------ Raw data ------

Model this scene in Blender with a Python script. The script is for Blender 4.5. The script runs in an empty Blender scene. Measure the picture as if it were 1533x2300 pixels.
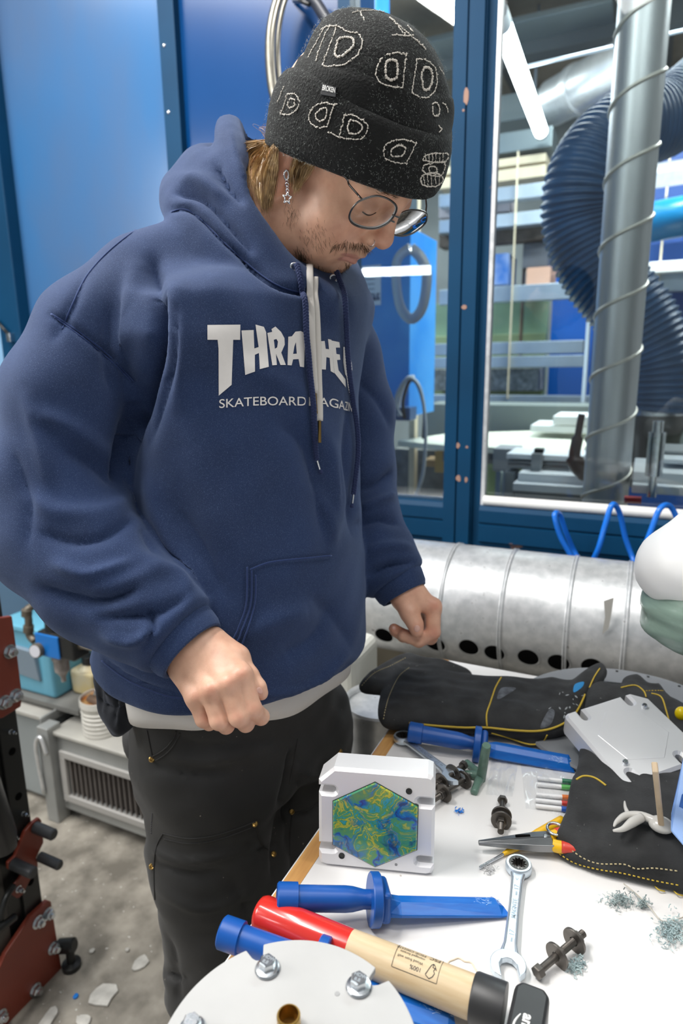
import bpy, bmesh, math, random
import numpy as np
from mathutils import Vector, Matrix, noise
from mathutils.bvhtree import BVHTree

random.seed(7)
rng = np.random.RandomState(7)
SC = bpy.context.scene
COL = SC.collection

# ------------------------------------------------------------------ camera
FPX, CX, CY, CAMH = 1450.0, 766.5, 1150.0, 1.40
_up = np.array([-84., 6350., 1450.]); _up /= np.linalg.norm(_up)
_wy = np.array([689., 340.2, -1450.]); _wy -= _up * (_wy @ _up); _wy /= np.linalg.norm(_wy)
_wx = np.cross(_wy, _up)
CM = np.stack([_wx, _wy, _up])            # camera axes in world coordinates (columns)
CAMP = np.array([0., 0., CAMH])
cam_data = bpy.data.cameras.new('camera')
cam = bpy.data.objects.new('camera', cam_data)
COL.objects.link(cam)
mw = Matrix([list(r) for r in CM]).to_4x4()
mw.translation = Vector(CAMP)
cam.matrix_world = mw
cam_data.sensor_fit = 'VERTICAL'
cam_data.sensor_height = 36.0
cam_data.sensor_width = 24.0
cam_data.lens = FPX / 2300.0 * 36.0
cam_data.clip_start = 0.02
cam_data.dof.use_dof = True
cam_data.dof.focus_distance = 0.70
cam_data.dof.aperture_fstop = 5.0
SC.camera = cam

# ------------------------------------------------------------------ world, lights, exposure
SC.view_settings.view_transform = 'Standard'
SC.view_settings.look = 'None'
SC.view_settings.gamma = 1.0
SC.view_settings.use_curve_mapping = False
SC.view_settings.exposure = 0.12
world = bpy.data.worlds.new('workshop_air')
world.use_nodes = True
SC.world = world
world.node_tree.nodes['Background'].inputs[0].default_value = (0.93, 0.97, 1.0, 1)
world.node_tree.nodes['Background'].inputs[1].default_value = 0.29

def area_light(name, loc, target, sx, sy, power, color=(1, 0.98, 0.95)):
    ld = bpy.data.lights.new(name, 'AREA')
    ld.shape = 'RECTANGLE'; ld.size = sx; ld.size_y = sy; ld.energy = power; ld.color = color
    lo = bpy.data.objects.new(name, ld); COL.objects.link(lo)
    lo.location = loc
    d = Vector(target) - Vector(loc)
    lo.rotation_euler = d.to_track_quat('-Z', 'Y').to_euler()
    return lo

area_light('tube_and_fill_light', (-1.25, 0.45, 3.2), (-0.35, 0.72, 1.1), 1.5, 0.12, 56)
area_light('tube_and_fill_light', (0.35, 0.75, 3.1), (0.0, 0.7, 0.9), 0.16, 1.5, 13)
area_light('tube_and_fill_light', (0.3, -0.4, 3.4), (-0.35, 0.75, 1.2), 1.5, 0.3, 10)
area_light('tube_and_fill_light', (-2.6, -0.35, 2.2), (-0.4, 0.75, 1.4), 0.9, 0.9, 30)  # added fill from the left to brighten the face, not a ceiling tube
area_light('tube_and_fill_light', (-2.3, 0.3, 3.5), (-1.6, 1.2, 0.6), 1.5, 0.12, 34)
# workshop beyond the glazing
area_light('workshop_tube_light', (0.4, 3.6, 3.48), (0.4, 3.6, 0), 2.4, 0.2, 165, (0.95, 1.0, 1.0))
area_light('workshop_tube_light', (-2.6, 4.6, 3.45), (-1.8, 4.4, 0), 1.6, 0.2, 130, (0.95, 1.0, 1.0))
area_light('roof_fill_light', (0.2, 4.2, 2.3), (0.2, 4.3, 4), 2.5, 1.0, 14, (0.95, 1.0, 1.0))  # added upward fill standing in for lamp light bounced onto the roof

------

Given problem = Only the lines from the start of the material through the line containing "SC.camera = cam" should be transcribed. Pictures stay out.

Result below =
Model this scene in Blender with a Python script. The script is for Blender 4.5. The script runs in an empty Blender scene. Measure the picture as if it were 1533x2300 pixels.
import bpy, bmesh, math, random
import numpy as np
from mathutils import Vector, Matrix, noise
from mathutils.bvhtree import BVHTree

random.seed(7)
rng = np.random.RandomState(7)
SC = bpy.context.scene
COL = SC.collection

# ------------------------------------------------------------------ camera
FPX, CX, CY, CAMH = 1450.0, 766.5, 1150.0, 1.40
_up = np.array([-84., 6350., 1450.]); _up /= np.linalg.norm(_up)
_wy = np.array([689., 340.2, -1450.]); _wy -= _up * (_wy @ _up); _wy /= np.linalg.norm(_wy)
_wx = np.cross(_wy, _up)
CM = np.stack([_wx, _wy, _up])            # camera axes in world coordinates (columns)
CAMP = np.array([0., 0., CAMH])
cam_data = bpy.data.cameras.new('camera')
cam = bpy.data.objects.new('camera', cam_data)
COL.objects.link(cam)
mw = Matrix([list(r) for r in CM]).to_4x4()
mw.translation = Vector(CAMP)
cam.matrix_world = mw
cam_data.sensor_fit = 'VERTICAL'
cam_data.sensor_height = 36.0
cam_data.sensor_width = 24.0
cam_data.lens = FPX / 2300.0 * 36.0
cam_data.clip_start = 0.02
cam_data.dof.use_dof = True
cam_data.dof.focus_distance = 0.70
cam_data.dof.aperture_fstop = 5.0
SC.camera = cam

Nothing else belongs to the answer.